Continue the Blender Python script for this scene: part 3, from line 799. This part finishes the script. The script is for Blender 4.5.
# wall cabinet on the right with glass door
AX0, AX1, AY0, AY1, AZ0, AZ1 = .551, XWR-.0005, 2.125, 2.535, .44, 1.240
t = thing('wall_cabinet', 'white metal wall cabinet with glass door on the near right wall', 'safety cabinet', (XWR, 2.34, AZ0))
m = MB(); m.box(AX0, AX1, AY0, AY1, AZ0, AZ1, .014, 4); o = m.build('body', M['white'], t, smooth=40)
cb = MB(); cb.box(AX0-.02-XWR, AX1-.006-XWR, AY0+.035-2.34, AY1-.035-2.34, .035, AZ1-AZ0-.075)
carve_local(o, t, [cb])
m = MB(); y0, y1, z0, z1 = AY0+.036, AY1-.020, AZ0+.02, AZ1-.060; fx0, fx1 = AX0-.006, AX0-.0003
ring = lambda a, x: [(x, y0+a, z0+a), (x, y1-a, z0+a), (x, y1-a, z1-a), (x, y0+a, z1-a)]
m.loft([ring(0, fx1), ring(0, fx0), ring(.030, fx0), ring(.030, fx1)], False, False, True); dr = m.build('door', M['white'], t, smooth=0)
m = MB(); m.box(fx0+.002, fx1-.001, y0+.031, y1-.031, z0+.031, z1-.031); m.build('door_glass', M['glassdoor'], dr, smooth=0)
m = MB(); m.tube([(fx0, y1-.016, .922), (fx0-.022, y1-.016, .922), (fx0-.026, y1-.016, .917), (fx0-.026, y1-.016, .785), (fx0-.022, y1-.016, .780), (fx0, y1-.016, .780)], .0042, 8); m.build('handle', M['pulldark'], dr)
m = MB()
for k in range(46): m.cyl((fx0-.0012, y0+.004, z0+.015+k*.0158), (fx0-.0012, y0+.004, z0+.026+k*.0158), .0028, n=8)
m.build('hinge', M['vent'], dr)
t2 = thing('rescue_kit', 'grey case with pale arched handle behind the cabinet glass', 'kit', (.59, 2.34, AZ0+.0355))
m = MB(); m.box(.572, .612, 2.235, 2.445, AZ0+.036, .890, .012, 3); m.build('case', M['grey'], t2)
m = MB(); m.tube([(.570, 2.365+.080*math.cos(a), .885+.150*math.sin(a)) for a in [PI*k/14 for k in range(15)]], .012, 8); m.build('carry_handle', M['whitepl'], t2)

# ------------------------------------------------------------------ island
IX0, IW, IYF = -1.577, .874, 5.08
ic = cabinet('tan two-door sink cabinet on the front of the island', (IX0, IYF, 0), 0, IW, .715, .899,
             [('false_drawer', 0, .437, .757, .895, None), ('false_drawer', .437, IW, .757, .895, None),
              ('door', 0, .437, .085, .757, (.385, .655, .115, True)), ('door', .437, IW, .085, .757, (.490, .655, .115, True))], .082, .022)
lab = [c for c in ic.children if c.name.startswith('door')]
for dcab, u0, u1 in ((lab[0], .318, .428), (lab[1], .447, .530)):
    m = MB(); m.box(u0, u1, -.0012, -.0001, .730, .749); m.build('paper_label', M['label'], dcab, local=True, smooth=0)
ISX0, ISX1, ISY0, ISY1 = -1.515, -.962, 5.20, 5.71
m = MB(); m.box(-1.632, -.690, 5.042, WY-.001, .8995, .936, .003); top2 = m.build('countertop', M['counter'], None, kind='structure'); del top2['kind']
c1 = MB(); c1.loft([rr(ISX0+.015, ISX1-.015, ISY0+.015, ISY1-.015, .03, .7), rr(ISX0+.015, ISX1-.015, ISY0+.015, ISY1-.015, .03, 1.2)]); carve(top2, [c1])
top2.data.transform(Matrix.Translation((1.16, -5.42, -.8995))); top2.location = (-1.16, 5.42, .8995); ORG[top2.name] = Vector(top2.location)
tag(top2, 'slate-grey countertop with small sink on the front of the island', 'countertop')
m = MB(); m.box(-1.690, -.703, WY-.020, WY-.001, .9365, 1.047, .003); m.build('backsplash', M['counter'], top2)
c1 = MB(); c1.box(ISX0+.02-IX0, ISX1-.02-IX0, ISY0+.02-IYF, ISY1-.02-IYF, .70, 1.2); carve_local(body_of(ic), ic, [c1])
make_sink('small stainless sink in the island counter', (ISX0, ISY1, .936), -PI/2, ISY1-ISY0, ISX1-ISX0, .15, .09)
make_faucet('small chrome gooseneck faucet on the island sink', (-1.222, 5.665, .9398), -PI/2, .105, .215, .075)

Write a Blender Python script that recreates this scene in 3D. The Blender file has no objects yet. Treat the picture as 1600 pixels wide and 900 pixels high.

★ ★ ★ ★

SHORT TASK →
Find how many lines in the material hold the word "scene" and state that number alone.

PROBLEM SOLUTION →
2